The church of Our Lady of Lourdes, Thames Ditton, is located in the shadow of Hampton Court Palace in south west London. Since 2010 the parish has been considering how best to renovate side chapels to provide a more prayerful and fitting space for the Reserved Sacrament and for the Marian shrine. In 2012,
I was appointed to provide liturgical expertise and prepare proposals for consideration.
The lofty strong circular concrete building dates from 1962 and accommodates a congregation of approximately three hundred and fifty. The original design was confident,
of its time, and anticipated many of the liturgical and architectural changes precipitated by the Second Vatican Council. However, ‘time’ is now the twenty-first century and when detailed consideration of the proposals began, it quickly became apparent that for the parish to continue and grow its mission to a contemporary world the brief had to be expanded to include all of the interior. Consequently, it was decided to assess the suitability of the church building as a whole and to make changes to the interior that would facilitate twenty-first century worship.
An inclusive process of consultation ensued with close collaboration between me, Rev. Rob Esdaile the parish priest and the renovation committee and it was decided that the interior would be re-ordered with a new expanded entrance area to be created.
As liturgy is central to Roman Catholic worship, its visual and spatial requirements are always my starting point for any renovation. Whilst the interior is liturgically still advanced the existing worship space suffered from a number of drawbacks. The sanctuary furniture, altar, ambo and presider’s chair, were overwhelmed by a powerful circular interior,
in particular the altar. In Roman Catholic worship, the altar ‘is Christ’ and therefore must dominate the interior. The ambo, as the place of the Word, must symbolise the importance of the proclamation of the Word, in proper relationship to the altar, and here again the current arrangement was struggling.
These issues were exacerbated by the lack of a visual relationship between these elements which did little to reflect the structure of the mass as it progresses from the Liturgy of the Word to the Liturgy of the Eucharist.
The solution was to provide a new altar and ambo in Portland stone that clearly related to each other in material and form. The altar,
now in solid stone, is placed again at the centre of the circular interior but is now square in plan, with no front or back and of the same design on all four faces, emphasising the fact that the congregation gather around it together with the celebrant as equals. The light colour of the stone catches any natural light and as a result appears as a bright object at the focal point of the interior. The ambo is appropriately placed behind and to one side of the altar with a similar design theme so that its relationship is clear. The presider’s chair,
in timber, is located on the other side of the sanctuary, further back again to balance the ambo. The existing circular sanctuary was substantially retained with minor rationalisation of the steps to facilitate the distribution of communion and to provide the maximum amount of space for ritual.
The existing Blessed Sacrament Chapel has been completely refurbished to accommodate a new tabernacle. Previously this was recessed into the back wall with a freestanding altar in front. Now, the altar has been removed,
as there can be only one in a church, and a new freestanding tabernacle located in front of an existing dalle de verre window where it can now be directly viewed from the entrance of the worship space. >
The existing limestone baptismal font is retained in its original location just inside the entrance to the worship space to provide a sense of continuity and to honour previous generations who have been baptised in it.

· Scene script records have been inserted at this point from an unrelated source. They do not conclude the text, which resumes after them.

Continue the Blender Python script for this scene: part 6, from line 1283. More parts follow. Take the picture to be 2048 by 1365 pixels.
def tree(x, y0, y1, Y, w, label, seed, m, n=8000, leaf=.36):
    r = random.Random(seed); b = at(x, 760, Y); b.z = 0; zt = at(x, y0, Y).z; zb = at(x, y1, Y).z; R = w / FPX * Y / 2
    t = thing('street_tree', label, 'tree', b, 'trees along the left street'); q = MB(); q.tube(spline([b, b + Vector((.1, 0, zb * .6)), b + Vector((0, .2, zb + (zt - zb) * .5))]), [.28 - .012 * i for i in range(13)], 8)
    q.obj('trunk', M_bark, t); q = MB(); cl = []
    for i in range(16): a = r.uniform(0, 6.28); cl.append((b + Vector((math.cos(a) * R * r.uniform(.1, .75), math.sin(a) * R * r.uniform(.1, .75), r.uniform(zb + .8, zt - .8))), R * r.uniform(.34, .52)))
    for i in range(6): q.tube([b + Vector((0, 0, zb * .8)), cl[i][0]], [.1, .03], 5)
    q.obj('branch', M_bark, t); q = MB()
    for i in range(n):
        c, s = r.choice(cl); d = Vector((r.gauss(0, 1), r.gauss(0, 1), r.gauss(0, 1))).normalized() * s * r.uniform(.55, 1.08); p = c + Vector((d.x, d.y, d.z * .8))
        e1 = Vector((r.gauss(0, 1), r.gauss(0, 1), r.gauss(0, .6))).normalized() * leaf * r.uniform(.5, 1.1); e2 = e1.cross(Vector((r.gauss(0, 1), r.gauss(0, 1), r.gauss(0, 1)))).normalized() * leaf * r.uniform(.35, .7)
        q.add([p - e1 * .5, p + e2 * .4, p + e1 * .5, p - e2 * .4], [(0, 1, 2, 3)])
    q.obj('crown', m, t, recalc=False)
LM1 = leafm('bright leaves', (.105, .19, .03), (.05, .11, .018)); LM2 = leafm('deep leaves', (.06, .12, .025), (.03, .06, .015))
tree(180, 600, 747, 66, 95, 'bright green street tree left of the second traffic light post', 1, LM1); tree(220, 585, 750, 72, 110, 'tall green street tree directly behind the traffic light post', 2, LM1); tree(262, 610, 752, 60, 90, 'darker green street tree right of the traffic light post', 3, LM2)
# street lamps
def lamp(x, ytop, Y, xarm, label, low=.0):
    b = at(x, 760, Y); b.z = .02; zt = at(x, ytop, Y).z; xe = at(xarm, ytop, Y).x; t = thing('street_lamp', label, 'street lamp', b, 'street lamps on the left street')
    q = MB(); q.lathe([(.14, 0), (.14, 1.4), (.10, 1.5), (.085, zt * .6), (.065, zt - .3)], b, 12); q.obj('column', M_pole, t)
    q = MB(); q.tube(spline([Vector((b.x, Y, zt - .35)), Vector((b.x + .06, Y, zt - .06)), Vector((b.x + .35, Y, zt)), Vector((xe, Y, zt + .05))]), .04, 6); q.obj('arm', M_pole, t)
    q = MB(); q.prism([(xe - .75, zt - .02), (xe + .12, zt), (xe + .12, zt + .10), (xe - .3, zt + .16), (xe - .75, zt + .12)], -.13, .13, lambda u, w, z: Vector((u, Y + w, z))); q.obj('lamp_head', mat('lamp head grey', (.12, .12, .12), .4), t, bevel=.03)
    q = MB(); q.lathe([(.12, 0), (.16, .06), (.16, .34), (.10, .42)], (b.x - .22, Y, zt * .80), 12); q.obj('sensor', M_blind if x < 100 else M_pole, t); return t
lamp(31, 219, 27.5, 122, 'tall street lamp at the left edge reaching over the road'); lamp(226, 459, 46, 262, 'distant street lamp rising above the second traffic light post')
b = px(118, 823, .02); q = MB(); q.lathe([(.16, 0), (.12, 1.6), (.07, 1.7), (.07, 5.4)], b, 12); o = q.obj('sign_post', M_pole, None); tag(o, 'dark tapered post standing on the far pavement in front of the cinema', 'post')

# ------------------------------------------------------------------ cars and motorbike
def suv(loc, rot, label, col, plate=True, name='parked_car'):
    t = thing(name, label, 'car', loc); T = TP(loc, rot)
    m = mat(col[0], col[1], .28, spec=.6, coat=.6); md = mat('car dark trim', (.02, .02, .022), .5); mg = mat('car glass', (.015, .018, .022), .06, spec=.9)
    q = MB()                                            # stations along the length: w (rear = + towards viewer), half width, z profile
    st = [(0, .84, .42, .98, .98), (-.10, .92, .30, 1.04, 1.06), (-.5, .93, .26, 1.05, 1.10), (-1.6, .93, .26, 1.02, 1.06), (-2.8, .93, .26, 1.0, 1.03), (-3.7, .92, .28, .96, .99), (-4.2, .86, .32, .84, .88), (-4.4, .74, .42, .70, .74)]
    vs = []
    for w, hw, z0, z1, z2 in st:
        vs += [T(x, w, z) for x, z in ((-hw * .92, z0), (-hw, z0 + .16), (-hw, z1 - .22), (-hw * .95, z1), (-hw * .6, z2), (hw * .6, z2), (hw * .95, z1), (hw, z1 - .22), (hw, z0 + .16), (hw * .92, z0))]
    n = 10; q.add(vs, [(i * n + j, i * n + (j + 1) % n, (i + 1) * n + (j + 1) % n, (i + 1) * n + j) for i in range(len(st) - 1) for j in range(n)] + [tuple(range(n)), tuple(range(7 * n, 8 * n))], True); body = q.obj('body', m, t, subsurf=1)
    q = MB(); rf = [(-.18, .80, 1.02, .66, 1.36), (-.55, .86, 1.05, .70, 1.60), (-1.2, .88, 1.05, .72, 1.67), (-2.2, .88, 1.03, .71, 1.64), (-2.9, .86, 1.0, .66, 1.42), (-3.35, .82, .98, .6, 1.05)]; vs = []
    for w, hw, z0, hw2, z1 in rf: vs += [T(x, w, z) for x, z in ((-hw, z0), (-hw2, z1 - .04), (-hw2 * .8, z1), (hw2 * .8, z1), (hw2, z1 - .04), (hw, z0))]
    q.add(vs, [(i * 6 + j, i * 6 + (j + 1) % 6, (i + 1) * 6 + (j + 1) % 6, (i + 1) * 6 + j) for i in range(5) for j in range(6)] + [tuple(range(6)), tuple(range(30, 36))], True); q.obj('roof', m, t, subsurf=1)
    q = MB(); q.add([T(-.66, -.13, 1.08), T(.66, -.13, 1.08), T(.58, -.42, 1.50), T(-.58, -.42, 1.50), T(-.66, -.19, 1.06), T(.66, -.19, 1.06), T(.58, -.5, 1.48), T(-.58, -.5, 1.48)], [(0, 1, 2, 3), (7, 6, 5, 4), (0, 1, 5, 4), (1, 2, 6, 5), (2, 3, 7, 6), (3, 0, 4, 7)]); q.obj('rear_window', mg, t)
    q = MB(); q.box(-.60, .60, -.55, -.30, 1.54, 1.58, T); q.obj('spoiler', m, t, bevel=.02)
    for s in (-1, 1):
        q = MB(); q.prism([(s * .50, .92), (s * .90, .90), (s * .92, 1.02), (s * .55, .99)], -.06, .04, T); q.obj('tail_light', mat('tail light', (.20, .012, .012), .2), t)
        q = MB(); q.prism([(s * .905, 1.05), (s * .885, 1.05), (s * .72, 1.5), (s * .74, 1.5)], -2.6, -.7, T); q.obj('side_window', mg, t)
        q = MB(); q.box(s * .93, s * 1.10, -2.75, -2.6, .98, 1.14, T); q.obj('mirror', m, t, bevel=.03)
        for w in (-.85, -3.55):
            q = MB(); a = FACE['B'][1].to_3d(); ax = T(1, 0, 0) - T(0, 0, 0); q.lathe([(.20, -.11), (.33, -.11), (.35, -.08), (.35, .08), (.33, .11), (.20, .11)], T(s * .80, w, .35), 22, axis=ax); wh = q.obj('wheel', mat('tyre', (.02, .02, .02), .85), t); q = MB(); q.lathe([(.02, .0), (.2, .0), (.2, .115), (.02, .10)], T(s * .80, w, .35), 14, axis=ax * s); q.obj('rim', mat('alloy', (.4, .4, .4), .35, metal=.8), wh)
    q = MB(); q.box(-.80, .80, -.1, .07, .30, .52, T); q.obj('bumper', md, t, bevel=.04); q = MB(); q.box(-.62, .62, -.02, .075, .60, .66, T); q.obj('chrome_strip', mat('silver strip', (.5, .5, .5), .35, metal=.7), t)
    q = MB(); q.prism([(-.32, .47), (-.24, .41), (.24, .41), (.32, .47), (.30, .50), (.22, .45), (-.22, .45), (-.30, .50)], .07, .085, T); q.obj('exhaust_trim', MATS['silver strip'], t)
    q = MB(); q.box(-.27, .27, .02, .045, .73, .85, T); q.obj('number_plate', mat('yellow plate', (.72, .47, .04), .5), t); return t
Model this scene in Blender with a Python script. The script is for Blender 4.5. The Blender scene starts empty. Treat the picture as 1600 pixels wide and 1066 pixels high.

Its location, at the entrance, is consistent with the symbolism of the sacrament of Baptism, i.e. the sacrament of entry into the Christian community. The baptismal space has been enhanced by inserting a striking new tiled floor around the font.
The straight pews were incongruous in a circular space of poor quality. The parish agreed to replace them with new curved pews that would integrate into the space and enhance a sense of focusing on the altar at the centre of the worship space.
The ritual of entering the church was reconsidered as the current entrance was really a lobby, cramped, visually busy and cluttered. In the Rite of Baptism, the physical entrance to a church building has a deep symbolic role and the parish wished to express this more explicitly. The parish wanted a larger entrance space that would facilitate a ministry of welcome, creating a more appropriate entrance to a place of worship that would accommodate the parts of the Rite of Baptism that can occur there. What was required was a space that would be welcoming and encourage a sense of community. The solution was to greatly enlarge the entrance by constructing a new extension that is remarkable by the incorporation of a large salvaged dalle de verre window that was donated by a neighbouring parish. The nine metre long by three metre high deeply-coloured glass panel floods the new entrance space with a rich and unique light that leaves one in no doubt that you are about to enter a house of God.
Work was completed in November 2016. The re-ordered interior and extended entrance space will allow Our Lady of Lourdes parish to continue to bear witness to Christian values in this part of London. The renovated church building builds on the traditions of the parish whilst providing a new dynamic worship space that will bear witness to the worship and values of the current generation, and pass on those values to future generations.